DİHA - Dicle News Agency

Women

France partially removes confidentiality of documents on Paris massacre

 
10 April
13:09 2015

WEWS CENTER (DİHA) - The French government has announced that they will be lifting the confidentiality of some documents related to the murder of three Kurdish women in Paris in2013.

On January 9, 2013, an assassin entered Paris' Kurdistan Information Office, shooting dead three Kurdish women and political activists: Fidan Doğan, Sakine Cansız and Leyla Şaylemez. Sakine was among the founders of the PKK (Kurdistan Workers' party). Kurds have long complained about the lack of action from the French government.

Lawyers in the case first requested the documents in the massacre, which French intelligence has maintained as confidential, in September 2014. The judge approved the request, accepting that perpetrator Ömer Güney had possible ties to the Turkish MİT intelligence service. Ongoing French investigations say there is a strong presumption of MİT involvement.

The gunpowder in killer Ömer Güney's bag has been the most important evidence pointing to his guilt in the case so far. The fact that for at least a year he had been infiltrating the Kurdistan Information Office points to the long premeditation of the attack. Ömer Güney made several secret visits to Turkey in 2012. Sound recordings of Güney discussing the murder with MİT officials have also leaked, including a recording of MİT explicitly giving him the order to kill.

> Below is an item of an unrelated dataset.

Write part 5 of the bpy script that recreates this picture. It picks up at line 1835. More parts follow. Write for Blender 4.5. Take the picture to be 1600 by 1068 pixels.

According to Le Monde, the French intelligence service has now lifted the confidentiality of its documents on the case, in a development that likely won't please Ankara. Many of the seven documents in the archives are severely redacted, but officials say they may increase the amount of information released in the future. Antoine Comte, lawyer for the families of the slain women, said that he spoke with French Prime Minister Manuel Valls in March about the need for more information in the case.

"For France to stay silent on these crimes is to give foreign states the right to kill with impunity on French soil," said Comte, "and it would be insanity for us to think something like this could not happen again."

For the French government to suspect the Turkish state in the case opens a sensitive matter, according to Le Monde. There have been previous tensions between the two states since 2011, especially in relation to their cooperation against fundamentalist religious groups. In one of the documents released from confidentiality by Le Monde, the French external intelligence service expressed frustration about MİT's own accusations against them and said that their respect for their Turkish counterparts was declining in spite of the importance of the Kurdish resolution process.

French Minister of the Interior Bernard Cazeneuve recently traveled to Turkey in March for a visit related to Turkey's deportation of three French nationals. The visit apparently somewhat repaired the relationship between the two countries. Allegedly, promises were made to end efforts on the topic of the PKK.

There seems to be a generally change in the calculations of the French state related to Kurds and Kurdish militants. Recently, a Paris judge said in a March 24 case related to Kurds that, "at this point, we need to add the PKK's actions against Daesh to the equation."

The investigations related to the Paris massacre, say sources in the court, should be over before this summer.